Preliminary data seemed to show that hybrids were more likely to be involved in pedestrian crashes or hit cyclists. An NHTSA report issued last November aggregated accident reports from certain states.

It concluded that hybrids like the Toyota Prius were involved in pedestrian crashes at a rate of 0.9 percent, half again as high as the 0.6 percent rate for gasoline vehicles. Hybrids were also twice as likely to have hit cyclists, at a rate of 0.6 percent versus 0.3 percent.

To its credit, that report noted its own methodological weaknesses. Only 12 states record vehicle identification numbers (VINs) of cars involved in accidents, allowing hybrids to be distinguished from gasoline cars. And only accident data from 2000 or later was used, cutting the size of the sample set.

A more comprehensive look

But now EV enthusiast Mark Larsen (he's also an Emeritus Professor of Spanish at Utah State University) has analyzed some additional data. He used 1994-2008 figures from the Fatality Reporting System maintained by the NHTSA.

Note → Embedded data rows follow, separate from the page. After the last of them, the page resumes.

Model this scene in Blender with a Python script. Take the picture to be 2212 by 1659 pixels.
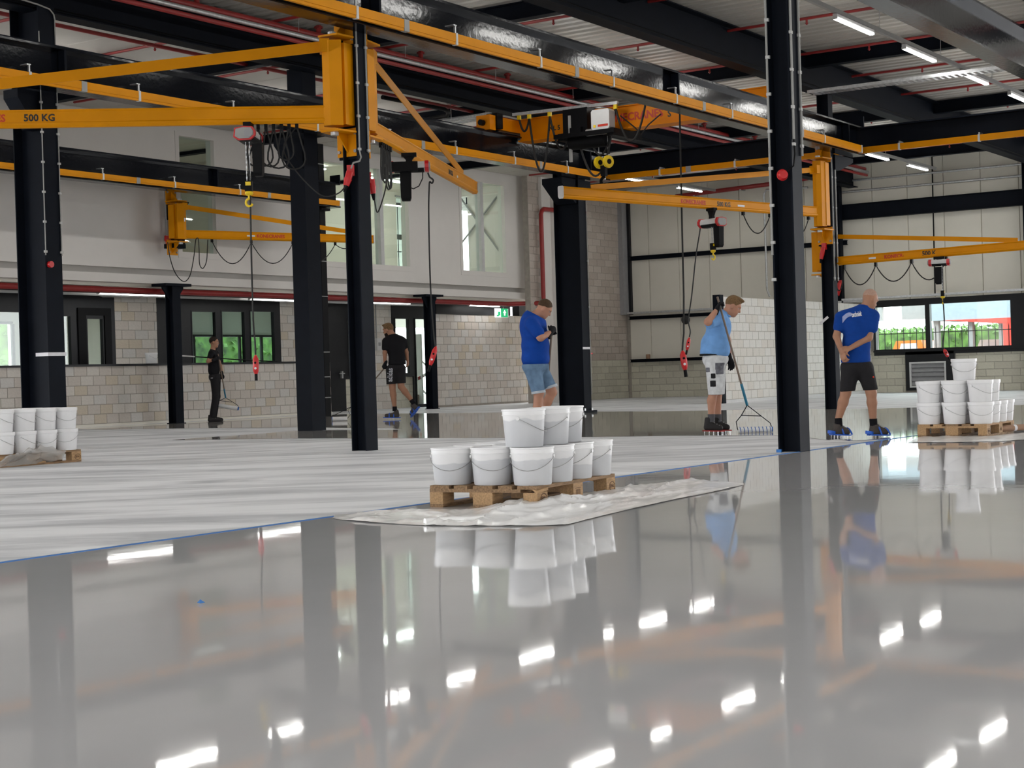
import bpy, bmesh, math, random
import numpy as np
from mathutils import Vector, Matrix, noise

random.seed(7)
for o in list(bpy.data.objects):
    bpy.data.objects.remove(o)
SC = bpy.context.scene
COL = SC.collection

# ------------------------------------------------------------------ camera
# World axes: X runs along the hall, Y across it towards the offices, Z up.
YAW, PITCH, ROLL = math.radians(33.664), math.radians(-0.306), math.radians(1.718)
cam_d = bpy.data.cameras.new('camera')
cam = bpy.data.objects.new('camera', cam_d)
COL.objects.link(cam)
cam_d.sensor_width = 36.0
cam_d.lens = 36.0 * 3467.0 / 2212.0
cam_d.clip_end = 400
fw = Vector((math.cos(YAW) * math.cos(PITCH), math.sin(YAW) * math.cos(PITCH), math.sin(PITCH)))
rt = Vector((math.sin(YAW), -math.cos(YAW), 0))
up = rt.cross(fw)
r2 = rt * math.cos(ROLL) - up * math.sin(ROLL)
u2 = up * math.cos(ROLL) + rt * math.sin(ROLL)
cam.matrix_world = Matrix(((r2.x, u2.x, -fw.x, 0), (r2.y, u2.y, -fw.y, 0), (r2.z, u2.z, -fw.z, 0.86), (0, 0, 0, 1)))
SC.camera = cam

# ------------------------------------------------------------------ daylight, exposure
SC.view_settings.view_transform = 'Standard'
SC.view_settings.look = 'None'
SC.view_settings.gamma = 1.0
SC.view_settings.use_curve_mapping = False
SC.view_settings.exposure = 0.6
SC.cycles.use_denoising = True
SC.cycles.denoising_input_passes = 'RGB_ALBEDO_NORMAL'
SC.cycles.max_bounces = 8
SC.cycles.sample_clamp_indirect = 6.0
W = bpy.data.worlds.new('sky')
SC.world = W
W.use_nodes = True
bg = W.node_tree.nodes['Background']
bg.inputs[0].default_value = (0.97, 0.98, 1.0, 1)     # even overcast sky
bg.inputs[1].default_value = 5.0
LAMP = 30.0

# ------------------------------------------------------------------ materials
def nodes(name):
    m = bpy.data.materials.new(name)
    m.use_nodes = True
    nt = m.node_tree
    return m, nt, nt.nodes['Principled BSDF']

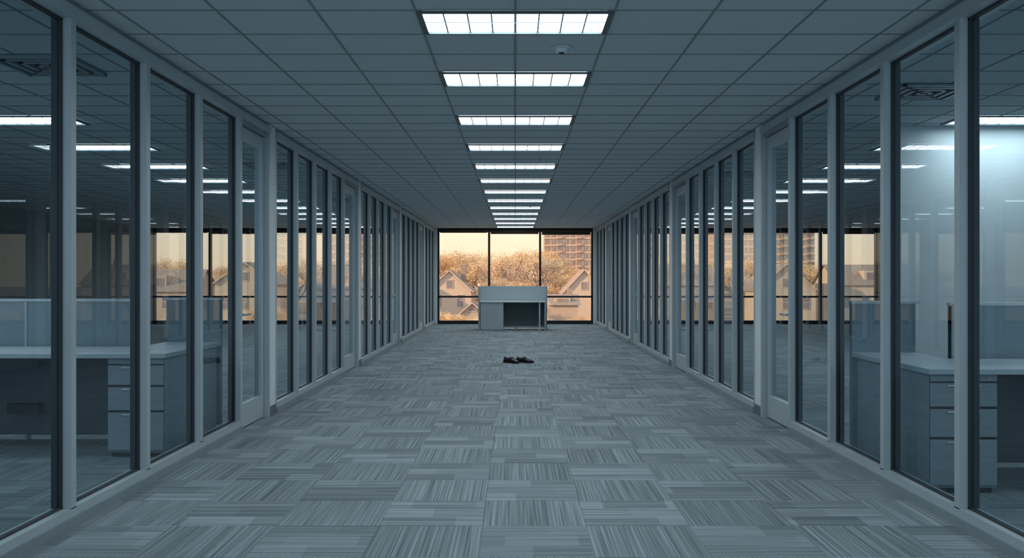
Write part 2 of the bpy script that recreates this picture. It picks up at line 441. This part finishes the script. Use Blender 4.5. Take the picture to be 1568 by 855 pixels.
# ------------------------------------------------------------------ exterior
b = MB(); b.quad([(-500, YB + 3, GZ), (500, YB + 3, GZ), (500, 900, GZ), (-500, 900, GZ)], 'ground'); b.obj('ground')
def house(cx, y, w, d, wall, rise, mat, axis='y'):
    b = MB(); z0, ze = GZ, GZ + wall; zr = ze + rise
    b.box(cx - w/2, cx + w/2, y, y + d, z0, ze, mat)
    o = .35
    if axis == 'y':
        b.quad([(cx - w/2, y, ze), (cx + w/2, y, ze), (cx, y, zr)], mat); b.quad([(cx - w/2, y+d, ze), (cx, y+d, zr), (cx + w/2, y+d, ze)], mat)
        for s in (-1, 1):
            e = cx + s * (w/2 + o); k = rise * o / (w/2)
            b.quad([(e, y - o, ze - k), (e, y + d + o, ze - k), (cx, y + d + o, zr), (cx, y - o, zr)], 'roof')
            b.quad([(e, y - o, ze - k - .12), (cx, y - o, zr - .12), (cx, y - o, zr + .02), (e, y - o, ze - k + .02)], 'wtrim')
        b.box(cx - .5, cx + .5, y - .06, y + .02, ze + .1, ze + 1.3 * min(1, rise/2.5), 'wtrim'); b.box(cx - .4, cx + .4, y - .08, y, ze + .2, ze + 1.2 * min(1, rise/2.5), 'bwin')
    else:
        b.quad([(cx - w/2 - o, y - o, ze), (cx + w/2 + o, y - o, ze), (cx + w/2 + o, y + d/2, zr), (cx - w/2 - o, y + d/2, zr)], 'roof')
        b.quad([(cx - w/2 - o, y + d + o, ze), (cx - w/2 - o, y + d/2, zr), (cx + w/2 + o, y + d/2, zr), (cx + w/2 + o, y + d + o, ze)], 'roof')
        for s in (-1, 1): b.quad([(cx + s*w/2, y, ze), (cx + s*w/2, y + d, ze), (cx + s*w/2, y + d/2, zr)], mat)
        b.box(cx - .9, cx + .9, y + d*.1, y + d*.4, ze, ze + rise * .7, mat); b.box(cx - .6, cx + .6, y + d*.1 - .05, y + d*.1, ze + .3, ze + rise * .6, 'bwin')
    n = max(2, int(w / 1.9))
    for i in range(n):
        x = cx - w/2 + w * (i + .5) / n
        for zz in (z0 + 1, z0 + 4.2):
            if zz + 1.6 > ze: continue
            b.box(x - .47, x + .47, y - .06, y + .02, zz - .1, zz + 1.6, 'wtrim'); b.box(x - .38, x + .38, y - .08, y, zz, zz + 1.5, 'bwin')
            b.box(x - .38, x + .38, y - .1, y - .07, zz + .77, zz + .83, 'wtrim')
    b.box(cx + w*.22, cx + w*.22 + .6, y + d*.5, y + d*.5 + .6, ze, zr + .7, 'roof')
    b.obj('house')
house(-8.5, 118, 5.6, 9, 6.4, 2.5, 'sidA'); house(-4.9, 104, 2.8, 5, 3.9, 1.2, 'sidB')
house(8.9, 118, 5.2, 9, 6.2, 2.8, 'sidA'); house(5.4, 104, 3.4, 7, 4.8, 1.2, 'sidB', 'x')
house(-20.5, 112, 8, 9, 6.6, 2.6, 'sidB', 'x'); house(-32, 108, 7, 9, 7.4, 2.4, 'sidA'); house(-44, 112, 9, 9, 6.2, 2.8, 'sidB', 'x')
house(20.5, 112, 8, 9, 7.0, 2.6, 'sidB', 'x'); house(32, 108, 7, 9, 6.6, 3.0, 'sidA'); house(44, 112, 9, 9, 7, 2.6, 'sidA', 'x')
def tower(x0, x1, y, top, fl=2.75):
    b = MB(); b.box(x0, x1, y, y + 18, GZ, top, 'brick')
    n = int((top - GZ) / fl); c = int((x1 - x0) / 2.9); w = (x1 - x0) / c
    for f in range(n):
        z = GZ + f * fl
        b.box(x0 - .1, x1 + .1, y - .35, y, z - .18, z + .12, 'wtrim')
        for i in range(c):
            x = x0 + i * w
            k = i % 3
            if k == 2:
                b.box(x + .3, x + w - .3, y - .9, y - .1, z + .12, z + .9, 'brick'); b.box(x + .3, x + w - .3, y - .12, y + .0, z + .9, z + fl - .35, 'bwin')
            else:
                b.box(x + .45, x + w - .45, y - .12, y + .0, z + .8, z + fl - .4, 'bwin'); b.box(x + w/2 - .06, x + w/2 + .06, y - .16, y - .1, z + .8, z + fl - .4, 'wtrim')
    b.obj('apartment_building')
tower(13.2, 66, 420, 38, 3.3); tower(-62, -38, 300, 20); tower(72, 108, 330, 24)
def tree(seed, h=12.0):
    rd = random.Random(seed); b = MB()
    b.tube((0, 0, 0), (0, 0, h * .4), .28, .2, 'bark', 8); tips = []
    def grow(p, d, l, rr, k):
        q = p + d * l; b.tube(p, q, rr, rr * .6, 'bark', 4)
        if k == 0: tips.append(q); return
        for _ in range(3):
            nd = (d + Vector((rd.uniform(-.8, .8), rd.uniform(-.8, .8), rd.uniform(-.15, .55)))).normalized(); grow(q, nd, l * rd.uniform(.62, .85), rr * .6, k - 1)
    for i in range(6):
        a = i * 1.05 + rd.random(); grow(Vector((0, 0, h * rd.uniform(.26, .42))), Vector((math.cos(a) * .75, math.sin(a) * .75, .8)).normalized(), h * .2, .13, 3)
    mi = b.mi('twig')
    for t in tips:
        for _ in range(60):
            c = t + Vector((rd.gauss(0, .55), rd.gauss(0, .55), rd.gauss(0, .45)))
            u = Vector((rd.uniform(-1, 1), rd.uniform(-1, 1), rd.uniform(-1, 1))).normalized() * rd.uniform(.08, .17); v = u.orthogonal().normalized() * rd.uniform(.03, .07)
            k = len(b.v); b.v += [tuple(c - u), tuple(c + v), tuple(c + u), tuple(c - v)]; b.f.append([k, k+1, k+2, k+3]); b.m.append(mi); b.sm.append(False)
    return b
protos = []
for i in range(3):
    o = tree(20 + i).obj('tree', loc=((-9.6, 165, GZ), (1.6, 150, GZ), (-6.2, 155, GZ))[i]); o.scale = ((1.22, 1.22, 1.22), (1.08, 1.08, 1.08), (1.06, 1.06, 1.06))[i]; protos.append(o)
rd = random.Random(3)
pl = [(-13.5, 160, 1.15), (4.0, 165, 1.16), (7.5, 190, .95), (-7, 180, 1.25), (-2.2, 178, .84), (-3.2, 92, .40), (1.2, 100, .52), (-2.0, 130, .7), (3.2, 130, .72), (.4, 125, .62), (13.5, 130, .6), (2.4, 92, .36), (-1.2, 90, .36), (6.6, 92, .36), (-6.6, 94, .42)]
for i in range(13):
    for s in (-1, 1): pl.append((s * (17 + i * 5 + rd.uniform(-1.5, 1.5)), rd.uniform(150, 210), rd.uniform(.8, 1.15)))
for i in range(5):
    for s in (-1, 1): pl.append((s * (14.8 + i * 11.6), rd.uniform(96, 98), rd.uniform(.35, .45)))
for i in range(22): pl.append((-60 + i * 5.7, 225 + rd.uniform(-8, 8), rd.uniform(.75, 1.0)))
for i, (x, y, sc) in enumerate(pl): inst(protos[i % 3], 'tree', (x, y, GZ), rd.uniform(0, 6), (sc, sc, sc))

# ------------------------------------------------------------------ world + sun
w = bpy.data.worlds.new('World'); S.world = w; w.use_nodes = True; n = w.node_tree; n.nodes.clear()
o = n.nodes.new('ShaderNodeOutputWorld'); bg = n.nodes.new('ShaderNodeBackground')
sx = n.nodes.new('ShaderNodeSeparateXYZ'); L(n, n.nodes.new('ShaderNodeTexCoord').outputs['Generated'], sx.inputs[0])
warm = ramp(n, sx.outputs[2], [(0, (1.0, .68, .44)), (.025, (1.0, .72, .49)), (.07, (1.0, .79, .60)), (.4, (.68, .72, .78)), (1, (.42, .55, .70))])
cool = ramp(n, sx.outputs[2], [(0, (.62, .82, 1.0)), (.3, (.60, .80, 1.0)), (1, (.42, .60, .80))])  # cool sky half behind camera, added as fill through the rear windows
mx = n.nodes.new('ShaderNodeMix'); mx.data_type = 'RGBA'
f = n.nodes.new('ShaderNodeMapRange'); f.inputs['From Min'].default_value = -.25; f.inputs['From Max'].default_value = .35; L(n, sx.outputs[1], f.inputs['Value'])
L(n, f.outputs[0], mx.inputs[0]); L(n, cool, mx.inputs[6]); L(n, warm, mx.inputs[7]); L(n, mx.outputs[2], bg.inputs[0])
bg.inputs[1].default_value = 1.2; L(n, bg.outputs[0], o.inputs[0])
sd = bpy.data.lights.new('sun', 'SUN'); sd.energy = 4.5; sd.color = (1, .70, .42); sd.angle = math.radians(1)
so = bpy.data.objects.new('sun', sd); S.collection.objects.link(so); so.location = (-40, -40, 60)
so.rotation_euler = Vector((1, .42, -.32)).to_track_quat('-Z', 'Y').to_euler()

# ------------------------------------------------------------------ camera
cd = bpy.data.cameras.new('camera'); cam = bpy.data.objects.new('camera', cd); S.collection.objects.link(cam)
cam.location = (0, 0, EYE); cam.rotation_euler = (math.radians(90), 0, 0)
cd.sensor_width = 36; cd.lens = 1400 / 1568 * 36; cd.shift_x = -5 / 1568; cd.clip_end = 2000; cd.clip_start = .05
S.camera = cam
S.view_settings.view_transform = 'Standard'
S.view_settings.look = 'None'
S.view_settings.exposure = 0.15
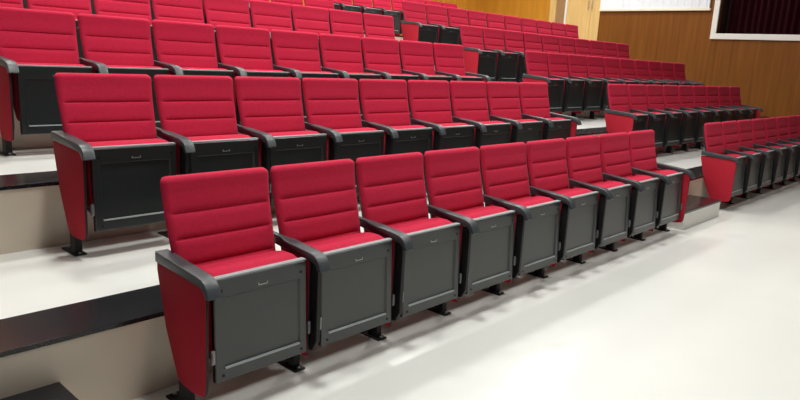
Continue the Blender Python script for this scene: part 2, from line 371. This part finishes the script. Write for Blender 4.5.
proto['arm'], proto['side'], proto['frame'], proto['leg'], proto['foot'] = armset_meshes()
for o in proto.values(): COL.objects.unlink(o)
def put(key, parent, loc=(0, 0, 0)):
    o = proto[key].copy(); COL.objects.link(o); o.parent = parent; o.location = loc; return o
def armset(root, x, inner):
    put('inner_arm' if inner else 'arm', root, (x, 0, 0)); put('inner_side' if inner else 'side', root, (x, 0, 0)); put('inner_shade_frame' if inner else 'frame', root, (x, 0, 0)); lg = put('leg', root, (x, 0, 0)); put('foot', lg)
def chair(loc, rot, label, group, first, last, near):
    t = thing('auditorium_chair', label, 'chair', loc, rot, group)
    put('back', t); put('shell', t); put('seat', t); pn = put('panel', t)
    put('latch', pn)
    if near:
        for s_ in SCREWS: put('screw', pn, s_)
        put('bracket', t); put('bracket2', t)
    armset(t, 0, not first)
    if last: armset(t, S, False)
    return t
ORD = ['first', 'second', 'third', 'fourth', 'fifth', 'sixth', 'seventh', 'eighth', 'ninth', 'tenth']
ROWW = ['front row', 'second row', 'third row', 'fourth row', 'fifth row', 'rearmost row']
def seat_row(x0, y0, z, rot, n, block, r, near):
    group = 'folding chairs in the %s of the %s block' % (ROWW[r], block)
    for i in range(n):
        x = x0 + i*S*math.cos(rot); y = y0 + i*S*math.sin(rot)
        if i == 0: which = 'leftmost chair'
        elif i == n-1: which = 'rightmost chair'
        else: which = '%s chair from left' % ORD[i]
        side = 'near block' if block == 'left' else 'block across the aisle'
        chair((x, y, z), 0.0, 'red folded %s in the %s, %s' % (which, ROWW[r], side), group, i == 0, i == n-1, near)
for r, xo in enumerate((0, 0.052, 0.119, 0.182, 0.20)):
    seat_row(xo, r*D, LEVEL[r], 0, 9, 'left', r, r < 2)
TH = -0.0102
for r, (xo, n, y) in enumerate(((6.60, 9, 0.0652), (6.62, 9, None), (6.602, 10, None), (6.71, 10, None), (6.76, 10, None), (7.0, 8, 7.72))):
    y = y if y is not None else 0.0652 + r*D
    seat_row(xo, y, LEVEL[r], TH, n, 'right', r, False)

If silent hybrid vehicles posed a threat to pedestrians, he reasoned, then the number of pedestrian deaths should have risen since 2000, when the first hybrids were sold. There are now roughly 1 million hybrid-electric vehicles among the 300 million on U.S. roads.

But in fact, despite increasing numbers of hybrids on the roads, the rate of pedestrian fatalities has in fact fallen over that same period.

Total Traffic Fatalities, 1994-2008, from NHTSA Fatality Reporting System data

Total Traffic Fatalities, 1994-2008, from NHTSA Fatality Reporting System data

Next up, please: Injuries

We like Larsen's analysis, but we would observe that it has two problems. First, it doesn't factor in Vehicle Miles Traveled, which is  correlated with a fall in accident deaths. The rate of deaths per VMT has declined for decades, as cars come with more crash safety equipment.

Second, Larsen really only addresses half the issue. Fatalities from accidents are one data point, but injuries would be another--and are far more common than deaths.

Since hybrids and electric vehicles are at their quietest at low speeds--below 15 miles per hour, say--we'd suggest that if there is a danger from silent vehicles, it would be reflected not in deaths but in injuries.

Larsen nods to this by noting that throughout the study period, not a single blind pedestrian was killed by a vehicle traveling at less than 20 miles per hour. His report is silent, however, on non-fatal injuries that may have been suffered by blind pedestrians.

We eagerly await the arrival of someone's analysis of injury data along the same lines as Larsen's fatalities study.

2011 Nissan Leaf prototype

2011 Nissan Leaf prototype

2011 Chevrolet Volt in New York City, March 2010

2011 Chevrolet Volt in New York City, March 2010

Problems with proposed legislation

Meanwhile, provisions in Section 109 of the proposed Motor Safety Act of 2010--now in front of the U.S. Senate's Commerce, Science, and Transportation Committee--require "new electric or hybrid vehicles to provide an alert sound” at under 20 mph.

As Larsen points out, this is badly written legislation.

It doesn't define the problem--danger from quiet vehicles--objectively, by specifying perceived decibel levels at specific distances. It ignores quiet gasoline cars by singling out only two types of vehicle powertrains that are deemed to be dangerous.

Worse, it doesn't spell out risk-reduction goals or define what success would be. It simply mandates that a specific technological solution be included in those two vehicle types.

Leaf and Volt will both make noise

Nonetheless, General Motors said it would work with the National Federation of the Blind on an audible warning for its 2011 Chevrolet Volt range-extended electric car, which will hit showrooms in November. That sound will be driver-controlled, not automatic.

Similarly, Nissan is working on a sound that will be triggered from 0 to about 12 miles per hour in its 2011 Nissan Leaf electric car. Beyond that speed, said Mark Perry, its North America's director for product planning and advanced technology, tire noise suffices.